Kinetics in gas mixtures for problem of plasma assisted ignition

Experiments and numerical modelling of ignition of hydrocarbon-containing mixtures under the action of pulsed nanosecond discharge have been performed. The experiments were carried out using a shock tube technique in a set of stoichiometric mixtures C_nH_2n+2: O₂ (10%) diluted by Ar (90%) for hydrocarbons from CH₄ to C₅H ₁₂. The temperature behind the reflected shock wave (T₅) varied from 650 to 2000 K, and the pressure (P₅) was 0.2 to 1.0 atm. For each set of experimental parameters, the ignition by the discharge was compared with autoignition.

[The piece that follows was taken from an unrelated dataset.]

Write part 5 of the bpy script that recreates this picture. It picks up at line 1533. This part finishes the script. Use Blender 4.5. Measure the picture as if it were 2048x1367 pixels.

Numerical simulation was divided into two steps. First, we calculated production of active species of a stage of the discharge and its nearest afterglow. At this stage, experimentally obtained dependencies of electric field and energy input vs time were used to calculate gas excitation by the discharge. In early afterglow immediately after discharge electronically excited species, like Ar, were quenched giving an additional production of atoms and radicals. Second, the obtained density of atoms and radicals was taken as an initial parameter for calculations of chemical kinetics in a microsecond time scale. As a result, the shift of the ignition delay time for all investigated mixtures has been obtained and compared with the experimental data.